* MATERIAL TO PROCESS

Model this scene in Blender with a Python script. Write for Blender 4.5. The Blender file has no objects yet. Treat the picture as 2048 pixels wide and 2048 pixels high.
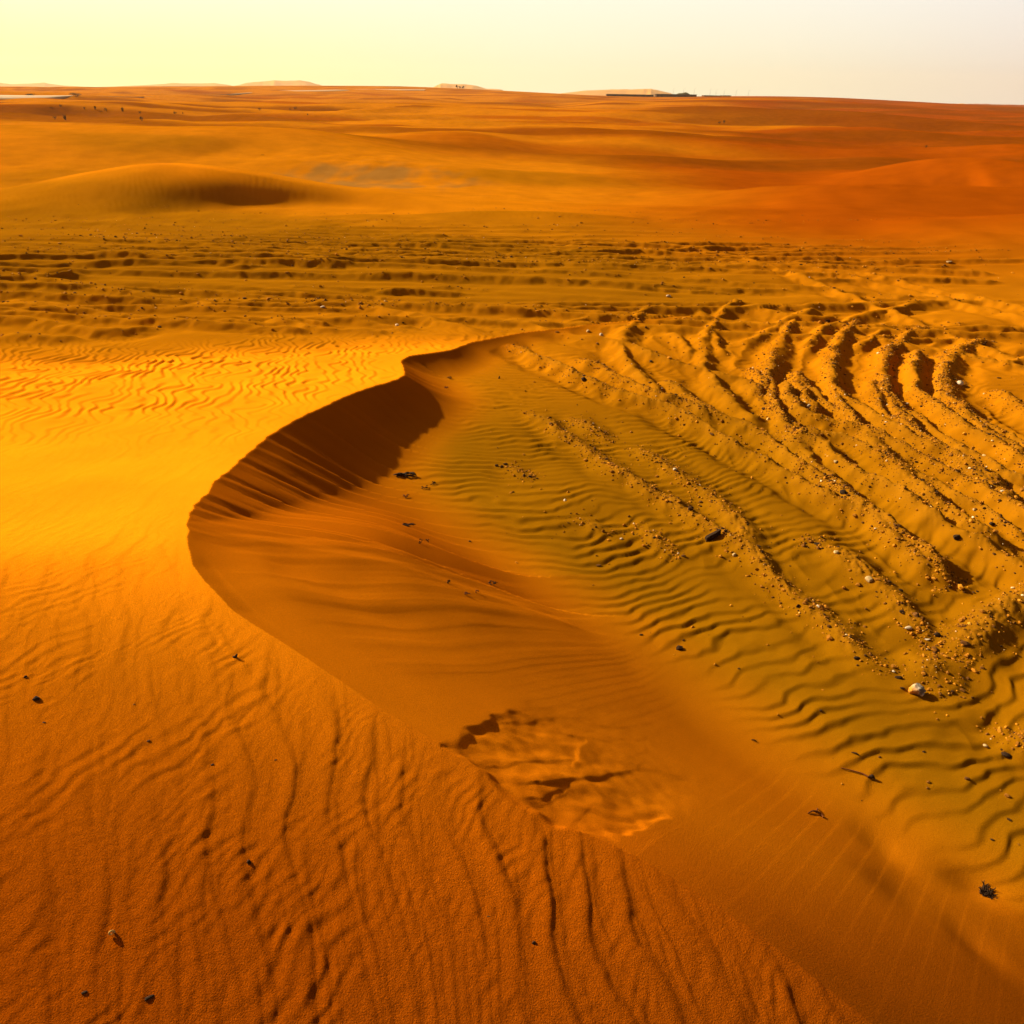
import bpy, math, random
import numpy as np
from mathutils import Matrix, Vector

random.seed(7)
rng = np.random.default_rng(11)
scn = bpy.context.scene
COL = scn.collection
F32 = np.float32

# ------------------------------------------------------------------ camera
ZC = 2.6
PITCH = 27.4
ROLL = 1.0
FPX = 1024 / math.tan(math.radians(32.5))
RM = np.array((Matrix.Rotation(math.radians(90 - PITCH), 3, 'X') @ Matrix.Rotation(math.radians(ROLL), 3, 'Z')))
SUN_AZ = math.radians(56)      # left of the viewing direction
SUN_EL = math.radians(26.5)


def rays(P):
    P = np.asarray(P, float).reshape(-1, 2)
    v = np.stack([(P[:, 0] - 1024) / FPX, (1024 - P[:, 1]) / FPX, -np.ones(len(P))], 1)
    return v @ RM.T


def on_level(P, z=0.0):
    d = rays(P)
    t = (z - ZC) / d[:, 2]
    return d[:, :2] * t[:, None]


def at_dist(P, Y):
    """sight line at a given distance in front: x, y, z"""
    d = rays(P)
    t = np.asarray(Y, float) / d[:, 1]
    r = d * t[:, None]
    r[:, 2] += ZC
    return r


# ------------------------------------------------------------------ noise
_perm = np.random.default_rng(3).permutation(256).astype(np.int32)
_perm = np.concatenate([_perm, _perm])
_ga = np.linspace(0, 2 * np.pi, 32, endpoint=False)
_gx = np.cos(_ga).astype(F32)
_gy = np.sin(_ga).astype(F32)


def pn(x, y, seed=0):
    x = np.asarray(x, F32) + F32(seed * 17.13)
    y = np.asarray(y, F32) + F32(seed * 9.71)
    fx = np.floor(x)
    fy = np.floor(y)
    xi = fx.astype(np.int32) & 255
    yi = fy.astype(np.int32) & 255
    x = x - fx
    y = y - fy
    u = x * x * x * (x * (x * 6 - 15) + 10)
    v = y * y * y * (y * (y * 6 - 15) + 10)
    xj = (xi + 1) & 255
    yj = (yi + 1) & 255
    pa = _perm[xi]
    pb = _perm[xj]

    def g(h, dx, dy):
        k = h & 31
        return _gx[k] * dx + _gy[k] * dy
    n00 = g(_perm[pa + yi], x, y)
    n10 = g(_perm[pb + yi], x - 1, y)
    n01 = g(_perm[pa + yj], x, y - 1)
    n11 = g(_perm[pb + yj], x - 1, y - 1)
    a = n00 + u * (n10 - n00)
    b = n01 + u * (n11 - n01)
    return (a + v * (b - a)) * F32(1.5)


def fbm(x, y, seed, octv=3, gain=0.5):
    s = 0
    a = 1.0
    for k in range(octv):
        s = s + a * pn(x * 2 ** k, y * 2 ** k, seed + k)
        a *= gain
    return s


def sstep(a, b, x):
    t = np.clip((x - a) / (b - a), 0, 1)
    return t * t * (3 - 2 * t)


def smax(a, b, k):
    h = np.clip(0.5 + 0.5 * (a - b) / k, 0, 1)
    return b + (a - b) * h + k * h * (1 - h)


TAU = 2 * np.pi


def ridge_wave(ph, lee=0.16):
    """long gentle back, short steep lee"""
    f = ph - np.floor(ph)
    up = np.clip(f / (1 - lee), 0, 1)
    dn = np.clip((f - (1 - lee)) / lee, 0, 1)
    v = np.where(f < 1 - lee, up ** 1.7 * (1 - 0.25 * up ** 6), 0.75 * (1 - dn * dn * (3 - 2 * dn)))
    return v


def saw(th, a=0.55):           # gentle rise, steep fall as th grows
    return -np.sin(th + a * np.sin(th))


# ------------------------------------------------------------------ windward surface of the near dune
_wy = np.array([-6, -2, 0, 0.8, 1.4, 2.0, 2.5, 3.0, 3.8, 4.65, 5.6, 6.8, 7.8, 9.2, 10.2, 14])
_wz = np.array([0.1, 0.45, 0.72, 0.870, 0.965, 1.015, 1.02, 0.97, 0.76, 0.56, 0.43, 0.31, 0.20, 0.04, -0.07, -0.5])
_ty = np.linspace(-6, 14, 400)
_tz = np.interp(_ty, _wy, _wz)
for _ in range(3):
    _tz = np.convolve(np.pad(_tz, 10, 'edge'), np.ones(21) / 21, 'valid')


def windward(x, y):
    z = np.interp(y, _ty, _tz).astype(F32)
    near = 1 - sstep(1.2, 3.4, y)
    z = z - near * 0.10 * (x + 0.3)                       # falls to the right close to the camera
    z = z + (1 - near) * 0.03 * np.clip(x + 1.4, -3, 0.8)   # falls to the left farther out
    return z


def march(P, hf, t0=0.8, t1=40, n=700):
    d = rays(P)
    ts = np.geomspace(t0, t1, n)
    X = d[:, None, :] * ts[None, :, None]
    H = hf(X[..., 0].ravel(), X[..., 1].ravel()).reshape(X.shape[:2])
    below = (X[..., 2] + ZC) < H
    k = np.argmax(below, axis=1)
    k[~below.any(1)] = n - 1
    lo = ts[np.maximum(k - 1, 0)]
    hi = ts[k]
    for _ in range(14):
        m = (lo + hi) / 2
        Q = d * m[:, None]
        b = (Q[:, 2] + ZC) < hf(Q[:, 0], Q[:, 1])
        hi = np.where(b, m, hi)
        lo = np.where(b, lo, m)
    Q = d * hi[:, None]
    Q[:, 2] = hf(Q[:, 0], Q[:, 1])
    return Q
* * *
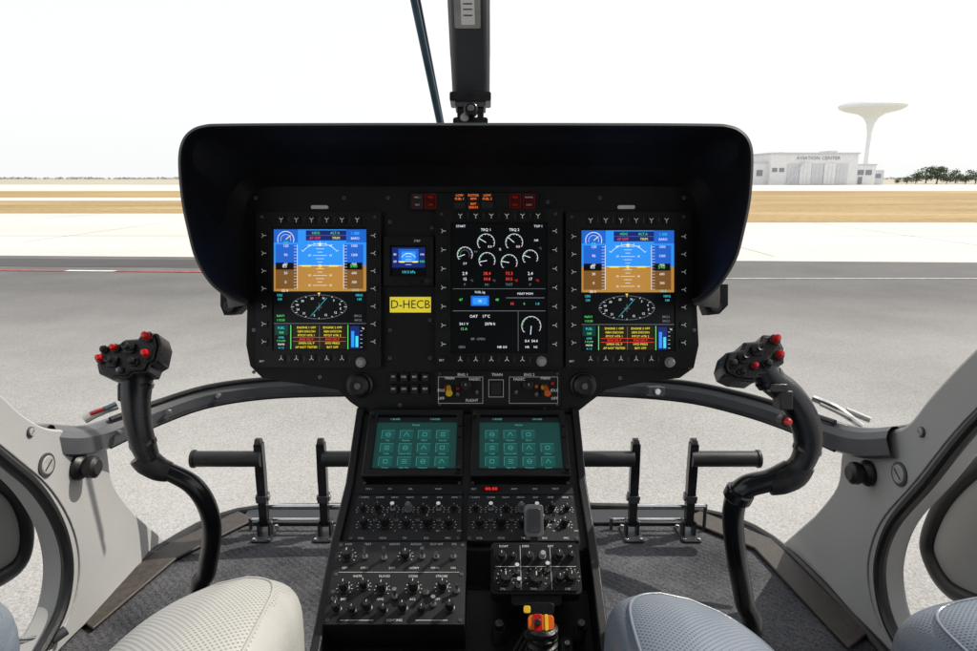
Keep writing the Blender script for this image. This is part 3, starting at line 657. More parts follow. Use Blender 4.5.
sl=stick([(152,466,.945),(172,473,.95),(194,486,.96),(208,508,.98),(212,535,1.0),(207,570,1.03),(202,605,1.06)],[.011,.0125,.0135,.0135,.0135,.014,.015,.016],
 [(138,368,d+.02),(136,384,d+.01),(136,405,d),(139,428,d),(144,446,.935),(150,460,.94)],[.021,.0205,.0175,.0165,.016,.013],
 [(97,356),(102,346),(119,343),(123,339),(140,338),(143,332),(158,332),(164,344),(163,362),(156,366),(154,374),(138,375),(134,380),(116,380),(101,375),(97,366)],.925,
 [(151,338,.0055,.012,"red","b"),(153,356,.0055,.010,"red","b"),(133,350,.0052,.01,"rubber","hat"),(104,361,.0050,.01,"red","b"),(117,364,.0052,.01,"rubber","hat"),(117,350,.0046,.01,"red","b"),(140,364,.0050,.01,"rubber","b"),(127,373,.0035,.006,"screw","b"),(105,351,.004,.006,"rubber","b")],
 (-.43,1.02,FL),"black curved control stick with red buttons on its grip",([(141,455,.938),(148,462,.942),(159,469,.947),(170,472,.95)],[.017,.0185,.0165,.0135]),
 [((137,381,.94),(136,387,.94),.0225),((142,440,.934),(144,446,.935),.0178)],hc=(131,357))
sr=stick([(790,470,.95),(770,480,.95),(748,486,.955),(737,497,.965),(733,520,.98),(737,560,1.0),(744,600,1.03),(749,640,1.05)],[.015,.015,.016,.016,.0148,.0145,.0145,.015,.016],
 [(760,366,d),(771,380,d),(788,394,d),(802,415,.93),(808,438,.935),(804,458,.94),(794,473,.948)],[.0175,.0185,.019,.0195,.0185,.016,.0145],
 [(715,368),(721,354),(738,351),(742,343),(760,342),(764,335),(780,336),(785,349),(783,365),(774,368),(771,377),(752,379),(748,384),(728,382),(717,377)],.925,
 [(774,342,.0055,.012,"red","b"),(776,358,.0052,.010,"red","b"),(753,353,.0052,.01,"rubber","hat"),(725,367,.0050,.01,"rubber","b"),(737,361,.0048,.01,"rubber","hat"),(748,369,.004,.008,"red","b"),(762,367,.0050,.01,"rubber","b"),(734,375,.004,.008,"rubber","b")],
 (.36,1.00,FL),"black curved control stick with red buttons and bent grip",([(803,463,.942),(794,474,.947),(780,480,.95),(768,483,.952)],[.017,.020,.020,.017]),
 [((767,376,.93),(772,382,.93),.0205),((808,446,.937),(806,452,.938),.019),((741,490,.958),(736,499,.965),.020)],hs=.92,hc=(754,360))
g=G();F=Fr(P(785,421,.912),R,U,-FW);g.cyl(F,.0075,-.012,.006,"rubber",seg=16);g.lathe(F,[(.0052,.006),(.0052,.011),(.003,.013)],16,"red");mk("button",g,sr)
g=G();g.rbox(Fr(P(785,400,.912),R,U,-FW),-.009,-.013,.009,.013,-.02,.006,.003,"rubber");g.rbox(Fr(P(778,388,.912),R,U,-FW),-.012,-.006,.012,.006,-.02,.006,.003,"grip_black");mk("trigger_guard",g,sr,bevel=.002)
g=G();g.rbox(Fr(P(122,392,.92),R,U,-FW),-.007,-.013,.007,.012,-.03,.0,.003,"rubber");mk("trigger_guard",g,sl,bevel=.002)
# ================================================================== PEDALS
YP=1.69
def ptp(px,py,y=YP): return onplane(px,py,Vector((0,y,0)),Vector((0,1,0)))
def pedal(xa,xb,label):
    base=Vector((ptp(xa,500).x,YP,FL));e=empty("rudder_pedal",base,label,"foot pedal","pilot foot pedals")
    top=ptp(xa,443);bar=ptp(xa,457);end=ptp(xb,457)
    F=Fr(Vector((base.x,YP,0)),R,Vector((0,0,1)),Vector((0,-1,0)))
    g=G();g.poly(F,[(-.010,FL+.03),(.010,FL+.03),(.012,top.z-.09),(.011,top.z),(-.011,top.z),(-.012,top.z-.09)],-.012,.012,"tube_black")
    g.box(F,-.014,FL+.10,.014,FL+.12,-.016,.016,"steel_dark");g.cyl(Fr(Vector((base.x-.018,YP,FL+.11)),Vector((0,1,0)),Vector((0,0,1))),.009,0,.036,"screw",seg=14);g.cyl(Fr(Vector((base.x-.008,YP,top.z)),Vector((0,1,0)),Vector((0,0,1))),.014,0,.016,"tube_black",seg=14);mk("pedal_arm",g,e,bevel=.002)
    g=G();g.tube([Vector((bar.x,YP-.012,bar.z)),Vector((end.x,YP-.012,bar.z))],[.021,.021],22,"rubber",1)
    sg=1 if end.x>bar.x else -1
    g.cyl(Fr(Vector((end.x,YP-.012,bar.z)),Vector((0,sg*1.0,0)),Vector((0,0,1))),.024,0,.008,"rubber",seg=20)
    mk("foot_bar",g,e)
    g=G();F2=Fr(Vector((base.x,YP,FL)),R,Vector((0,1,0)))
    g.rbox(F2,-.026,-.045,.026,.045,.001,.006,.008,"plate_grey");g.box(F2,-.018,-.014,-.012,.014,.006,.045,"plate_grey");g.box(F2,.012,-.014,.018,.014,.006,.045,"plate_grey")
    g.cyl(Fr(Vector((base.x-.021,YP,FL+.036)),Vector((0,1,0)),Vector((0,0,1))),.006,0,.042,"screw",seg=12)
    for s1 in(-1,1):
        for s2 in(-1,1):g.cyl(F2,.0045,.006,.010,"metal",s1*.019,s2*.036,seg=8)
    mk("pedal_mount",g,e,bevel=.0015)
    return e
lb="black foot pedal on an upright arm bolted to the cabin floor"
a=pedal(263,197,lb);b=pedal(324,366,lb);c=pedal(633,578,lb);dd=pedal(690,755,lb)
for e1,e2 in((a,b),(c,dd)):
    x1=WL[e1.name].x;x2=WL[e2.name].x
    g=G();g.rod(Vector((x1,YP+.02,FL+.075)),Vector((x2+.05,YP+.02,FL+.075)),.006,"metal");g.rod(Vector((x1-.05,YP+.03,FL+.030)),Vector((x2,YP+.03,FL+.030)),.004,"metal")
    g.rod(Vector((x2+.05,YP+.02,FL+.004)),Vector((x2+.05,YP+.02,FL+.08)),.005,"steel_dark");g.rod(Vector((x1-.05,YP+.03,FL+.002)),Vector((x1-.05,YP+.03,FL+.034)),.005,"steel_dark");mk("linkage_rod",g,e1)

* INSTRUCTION
Scan the lines for the string "Blender". Copy out each line that matches.

* WRITTEN SOLUTION
Model this scene in Blender with a Python script. Write for Blender 4.5. The Blender file has no objects yet. Treat the picture as 2048 pixels wide and 2048 pixels high.
Keep writing the Blender script for this image. This is part 3, starting at line 657. More parts follow. Use Blender 4.5.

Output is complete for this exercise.